The shuttle is accompanied by a high-fidelity mockup of the Hubble Space Telescope. The real telescope's 1990 launch, its repair three years later and four life-extending servicing missions comprise one of the shuttle program's success stories. Positioned throughout the 90,000-square-foot (8,361-square-meter) building housing Atlantis are interactive exhibits, shuttle hardware, films and other displays that include darker tales, including the shuttle's tortured 12-year development program and the two ships lost in accidents that claimed 14 lives.
"You have to talk about all five shuttles, you can't talk about just three," Moore said. "We don't hide behind those facts. We don't not talk about them." Before arriving at the Atlantis exhibit, visitors are routed beneath an eye-popping, full-size replica shuttle external fuel tank and twin rocket boosters. The stack stretches 184 feet (56 meters) into the sky.
Atlantis followed sister ships Discovery and Endeavour into retirement. They, along with the prototype Enterprise, which was used for atmospheric testing before the shuttle's 1981 debut, now draw huge crowds to their respective museums. Discovery is at the Smithsonian National Air and Space Museum's Udvar-Hazy Center in Chantilly, Va.; Endeavour is at the California Science Center in Los Angeles; and Enterprise is at the Intrepid Sea-Air Space Museum in New York.

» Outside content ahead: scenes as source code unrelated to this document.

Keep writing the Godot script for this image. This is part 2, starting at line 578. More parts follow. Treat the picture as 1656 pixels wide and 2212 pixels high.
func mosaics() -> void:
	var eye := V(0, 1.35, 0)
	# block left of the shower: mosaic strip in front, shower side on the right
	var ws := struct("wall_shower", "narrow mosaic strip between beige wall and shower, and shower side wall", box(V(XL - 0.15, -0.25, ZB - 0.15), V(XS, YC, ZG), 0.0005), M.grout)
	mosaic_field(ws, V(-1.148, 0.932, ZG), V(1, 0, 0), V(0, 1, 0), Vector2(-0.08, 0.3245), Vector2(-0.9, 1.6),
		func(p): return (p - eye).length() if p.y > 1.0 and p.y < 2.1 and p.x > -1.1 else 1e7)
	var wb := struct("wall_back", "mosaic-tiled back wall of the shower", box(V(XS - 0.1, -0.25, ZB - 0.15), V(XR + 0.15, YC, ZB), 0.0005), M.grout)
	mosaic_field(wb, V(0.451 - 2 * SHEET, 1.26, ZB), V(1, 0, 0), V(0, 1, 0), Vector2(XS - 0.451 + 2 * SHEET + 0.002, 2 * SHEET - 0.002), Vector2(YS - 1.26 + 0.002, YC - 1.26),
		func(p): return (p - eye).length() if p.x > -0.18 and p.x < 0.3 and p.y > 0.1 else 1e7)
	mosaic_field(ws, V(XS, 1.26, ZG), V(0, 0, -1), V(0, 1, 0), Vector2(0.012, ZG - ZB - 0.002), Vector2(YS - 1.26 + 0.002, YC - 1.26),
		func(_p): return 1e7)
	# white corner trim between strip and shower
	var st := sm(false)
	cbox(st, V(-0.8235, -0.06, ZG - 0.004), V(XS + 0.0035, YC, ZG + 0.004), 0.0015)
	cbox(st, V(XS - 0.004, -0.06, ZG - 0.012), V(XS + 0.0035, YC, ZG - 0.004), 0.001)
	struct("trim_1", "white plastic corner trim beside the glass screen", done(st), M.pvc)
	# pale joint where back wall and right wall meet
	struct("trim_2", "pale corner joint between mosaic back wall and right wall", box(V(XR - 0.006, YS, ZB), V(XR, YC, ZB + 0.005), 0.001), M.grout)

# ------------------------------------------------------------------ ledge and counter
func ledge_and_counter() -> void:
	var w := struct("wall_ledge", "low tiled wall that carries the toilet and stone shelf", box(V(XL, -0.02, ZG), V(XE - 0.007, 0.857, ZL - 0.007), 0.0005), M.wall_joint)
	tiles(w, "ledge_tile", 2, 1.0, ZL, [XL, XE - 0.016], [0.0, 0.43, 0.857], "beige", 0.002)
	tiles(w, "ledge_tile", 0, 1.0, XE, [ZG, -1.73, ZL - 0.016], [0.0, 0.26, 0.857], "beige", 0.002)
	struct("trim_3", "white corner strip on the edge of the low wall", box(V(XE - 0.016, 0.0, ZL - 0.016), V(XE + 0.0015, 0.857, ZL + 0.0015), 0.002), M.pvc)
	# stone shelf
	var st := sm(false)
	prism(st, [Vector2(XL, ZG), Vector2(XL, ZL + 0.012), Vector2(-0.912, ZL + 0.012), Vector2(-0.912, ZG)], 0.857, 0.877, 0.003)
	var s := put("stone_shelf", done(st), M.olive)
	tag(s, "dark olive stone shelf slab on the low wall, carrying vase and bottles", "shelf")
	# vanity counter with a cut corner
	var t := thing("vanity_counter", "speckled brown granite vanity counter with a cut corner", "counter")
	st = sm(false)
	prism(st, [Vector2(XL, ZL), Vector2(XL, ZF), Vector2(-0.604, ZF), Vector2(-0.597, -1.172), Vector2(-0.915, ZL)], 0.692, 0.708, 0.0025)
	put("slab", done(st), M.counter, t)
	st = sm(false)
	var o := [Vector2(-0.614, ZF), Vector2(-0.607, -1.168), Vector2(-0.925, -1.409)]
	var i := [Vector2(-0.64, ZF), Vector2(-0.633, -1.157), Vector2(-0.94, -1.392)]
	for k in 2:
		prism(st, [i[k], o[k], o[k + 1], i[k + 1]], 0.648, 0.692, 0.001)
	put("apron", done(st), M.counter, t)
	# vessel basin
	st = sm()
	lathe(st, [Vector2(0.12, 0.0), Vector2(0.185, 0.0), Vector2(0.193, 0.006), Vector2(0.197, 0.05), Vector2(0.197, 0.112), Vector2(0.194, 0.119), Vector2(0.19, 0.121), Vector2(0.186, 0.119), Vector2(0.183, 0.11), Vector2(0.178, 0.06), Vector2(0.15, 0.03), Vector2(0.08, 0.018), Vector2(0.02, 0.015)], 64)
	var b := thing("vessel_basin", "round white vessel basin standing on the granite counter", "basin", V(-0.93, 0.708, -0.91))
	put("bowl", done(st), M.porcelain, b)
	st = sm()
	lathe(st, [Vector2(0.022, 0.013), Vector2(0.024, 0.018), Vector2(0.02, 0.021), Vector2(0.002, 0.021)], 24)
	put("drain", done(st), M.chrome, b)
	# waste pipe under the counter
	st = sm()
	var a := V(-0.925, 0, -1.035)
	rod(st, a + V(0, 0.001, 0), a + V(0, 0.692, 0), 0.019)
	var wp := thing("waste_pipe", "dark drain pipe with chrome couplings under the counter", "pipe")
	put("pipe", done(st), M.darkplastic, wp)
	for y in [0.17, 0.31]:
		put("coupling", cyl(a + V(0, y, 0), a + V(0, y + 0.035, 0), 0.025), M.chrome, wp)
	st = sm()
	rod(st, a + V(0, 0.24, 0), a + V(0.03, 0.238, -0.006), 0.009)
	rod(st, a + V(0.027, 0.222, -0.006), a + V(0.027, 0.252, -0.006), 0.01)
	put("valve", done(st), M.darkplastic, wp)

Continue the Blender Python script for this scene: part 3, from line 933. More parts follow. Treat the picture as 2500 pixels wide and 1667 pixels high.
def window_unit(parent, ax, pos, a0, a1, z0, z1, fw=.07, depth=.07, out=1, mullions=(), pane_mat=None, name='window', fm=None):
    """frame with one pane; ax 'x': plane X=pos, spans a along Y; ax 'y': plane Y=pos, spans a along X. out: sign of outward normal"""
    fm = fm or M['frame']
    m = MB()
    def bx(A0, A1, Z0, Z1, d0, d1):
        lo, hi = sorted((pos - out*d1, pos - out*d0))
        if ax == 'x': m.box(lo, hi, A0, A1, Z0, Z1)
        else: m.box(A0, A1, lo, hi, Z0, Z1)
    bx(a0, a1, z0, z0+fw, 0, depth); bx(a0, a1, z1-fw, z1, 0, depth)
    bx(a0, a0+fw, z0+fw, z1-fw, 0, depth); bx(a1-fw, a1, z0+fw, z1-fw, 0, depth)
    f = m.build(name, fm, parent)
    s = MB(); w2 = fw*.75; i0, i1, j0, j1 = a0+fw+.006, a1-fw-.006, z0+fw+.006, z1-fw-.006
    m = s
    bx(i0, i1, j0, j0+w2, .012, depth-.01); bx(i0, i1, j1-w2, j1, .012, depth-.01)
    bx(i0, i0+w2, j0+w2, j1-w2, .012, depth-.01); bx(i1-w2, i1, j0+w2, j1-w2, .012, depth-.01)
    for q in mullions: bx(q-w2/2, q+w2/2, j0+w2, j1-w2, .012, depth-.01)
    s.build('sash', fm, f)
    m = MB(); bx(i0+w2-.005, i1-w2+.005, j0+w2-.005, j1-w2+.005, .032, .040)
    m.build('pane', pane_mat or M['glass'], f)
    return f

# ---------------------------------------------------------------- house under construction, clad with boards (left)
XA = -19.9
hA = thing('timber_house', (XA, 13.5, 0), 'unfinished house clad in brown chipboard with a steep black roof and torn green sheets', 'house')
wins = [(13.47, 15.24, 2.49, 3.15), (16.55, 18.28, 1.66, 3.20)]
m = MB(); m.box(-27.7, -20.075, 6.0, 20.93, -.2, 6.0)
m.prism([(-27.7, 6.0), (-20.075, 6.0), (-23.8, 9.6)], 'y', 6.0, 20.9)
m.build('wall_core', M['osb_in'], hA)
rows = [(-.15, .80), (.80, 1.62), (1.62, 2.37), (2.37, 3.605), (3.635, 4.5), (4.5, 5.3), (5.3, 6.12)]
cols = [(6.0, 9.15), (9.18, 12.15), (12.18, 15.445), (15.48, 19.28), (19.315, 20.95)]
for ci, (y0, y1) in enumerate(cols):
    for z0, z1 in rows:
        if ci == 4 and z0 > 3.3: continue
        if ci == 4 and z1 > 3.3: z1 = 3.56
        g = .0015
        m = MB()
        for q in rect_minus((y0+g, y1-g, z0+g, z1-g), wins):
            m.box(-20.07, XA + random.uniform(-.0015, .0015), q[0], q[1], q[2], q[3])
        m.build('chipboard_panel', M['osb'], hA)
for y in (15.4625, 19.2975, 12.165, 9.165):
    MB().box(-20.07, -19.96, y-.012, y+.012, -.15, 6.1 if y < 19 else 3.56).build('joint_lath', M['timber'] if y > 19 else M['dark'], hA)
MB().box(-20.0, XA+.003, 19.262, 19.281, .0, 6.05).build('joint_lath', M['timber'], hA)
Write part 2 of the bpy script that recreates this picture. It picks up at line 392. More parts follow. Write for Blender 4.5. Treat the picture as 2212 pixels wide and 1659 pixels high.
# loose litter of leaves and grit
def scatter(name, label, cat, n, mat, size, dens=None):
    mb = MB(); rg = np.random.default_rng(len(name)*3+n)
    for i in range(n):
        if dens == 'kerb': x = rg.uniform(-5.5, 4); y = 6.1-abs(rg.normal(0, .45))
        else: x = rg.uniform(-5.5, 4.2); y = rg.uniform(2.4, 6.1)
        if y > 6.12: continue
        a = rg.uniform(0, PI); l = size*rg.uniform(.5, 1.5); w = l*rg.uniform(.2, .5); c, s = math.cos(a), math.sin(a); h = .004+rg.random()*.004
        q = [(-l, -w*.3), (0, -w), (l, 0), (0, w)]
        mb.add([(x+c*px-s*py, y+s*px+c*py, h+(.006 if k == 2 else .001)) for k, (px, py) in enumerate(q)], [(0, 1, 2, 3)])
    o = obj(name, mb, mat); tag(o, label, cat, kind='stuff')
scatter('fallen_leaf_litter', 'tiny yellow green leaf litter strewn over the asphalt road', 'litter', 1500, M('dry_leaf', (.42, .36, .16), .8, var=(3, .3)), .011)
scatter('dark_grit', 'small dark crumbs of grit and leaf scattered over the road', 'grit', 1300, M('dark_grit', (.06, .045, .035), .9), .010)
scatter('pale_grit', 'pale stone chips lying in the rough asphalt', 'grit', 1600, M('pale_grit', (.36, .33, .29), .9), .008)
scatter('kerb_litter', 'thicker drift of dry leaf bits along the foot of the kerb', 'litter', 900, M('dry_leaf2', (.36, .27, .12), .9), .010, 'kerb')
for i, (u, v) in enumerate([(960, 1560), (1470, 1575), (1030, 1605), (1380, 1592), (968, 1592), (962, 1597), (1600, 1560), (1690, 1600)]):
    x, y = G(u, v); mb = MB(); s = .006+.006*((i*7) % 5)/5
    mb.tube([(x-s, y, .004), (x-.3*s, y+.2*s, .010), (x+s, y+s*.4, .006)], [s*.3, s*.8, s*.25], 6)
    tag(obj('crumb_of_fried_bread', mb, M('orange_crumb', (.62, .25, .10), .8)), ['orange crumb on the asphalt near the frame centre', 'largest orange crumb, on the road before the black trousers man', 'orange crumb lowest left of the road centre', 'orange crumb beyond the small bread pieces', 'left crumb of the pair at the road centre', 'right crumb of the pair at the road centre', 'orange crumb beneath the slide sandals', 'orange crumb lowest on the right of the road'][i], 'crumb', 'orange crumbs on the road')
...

All 135 shuttle missions were launched from the Kennedy Space Center, which also housed and prepared the ships and their cargo for flight. The new $100-million Atlantis facility is focused on three main themes. The first is about the engineering and operation of the shuttle, a machine comprising more than 2.5 million hand-made parts. The second is about the thousands of people who worked on the program over more than 30 years, while the last has to do with the future, perhaps the most challenging part of the exhibit.
NASA is working on a new capsule and rocket to carry astronauts to destinations beyond the International Space Station, a permanently staffed, $100-billion research outpost that flies about 250 miles (402 km) in space. The station was pieced together by US space shuttle crews over more than a decade. But where that rocket and capsule will go and when it will arrive is an ongoing debate. Meanwhile, NASA is hoping to buy rides for its space station crews from private industry by 2017. The exhibit opens June 29. Ticket prices are $50 for adults and $40 for children aged 3-11, plus tax.